JUST IN: Judge Boasberg says it’d be “premature” to refer Kristi Noem for a contempt prosecution but orders testimony next week from DOJ whistleblower Erez Rueveni and Deputy Assistant AG Drew Ensign. https://t.co/1ipepMsKgh pic.twitter.com/WGBD6B5w7y
— Kyle Cheney (@kyledcheney) December 8, 2025
Ensign, a senior official in the Office of Immigration Litigation, was in court on March 15 when Boasberg asked whether any deportations under the Alien Enemies Act were planned in the next 48 hours. According to court records, Ensign said he did not know and asked for time to find out. While the hearing was paused, three planes carrying Venezuelan and Salvadoran detainees left Harlingen, Texas, bound for El Salvador.
Reuveni, who was later fired, has accused top officials of deliberately sidestepping the judge’s directive and has provided a detailed whistleblower complaint to Congress describing internal discussions about the flights and pressure not to put anything sensitive in writing.
Noem has insisted she relied on legal advice from Justice Department and Homeland Security lawyers when she approved continuing the transfers. In a sworn declaration, she said she understood that the migrants “had already been removed” from the United States before any binding court order took effect.
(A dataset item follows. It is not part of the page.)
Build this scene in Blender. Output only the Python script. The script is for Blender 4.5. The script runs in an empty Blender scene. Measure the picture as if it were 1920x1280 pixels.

Boasberg wrote that Noem’s statement “does not provide enough information for the Court to determine whether her decision was a willful violation of the Court’s Order,” and said that, for now, it would be “premature” to refer her or anyone else for prosecution for criminal contempt.
The Justice Department, citing attorney client and deliberative process privileges, has resisted offering more detail about the advice given to Noem before the planes left. Officials maintain that they did not intentionally violate Boasberg’s order and argue that by the time his written directive was issued, the key deportation flights were already underway or completed.
Immigration advocates have zeroed in on the Alien Enemies Act itself, an obscure wartime law that had rarely been used in modern times until Trump invoked it to fast track the removal of Venezuelans his administration labeled members of the Tren de Aragua gang. Many of those deported had never been charged with crimes, and were flown directly into indefinite detention in El Salvador without individual hearings.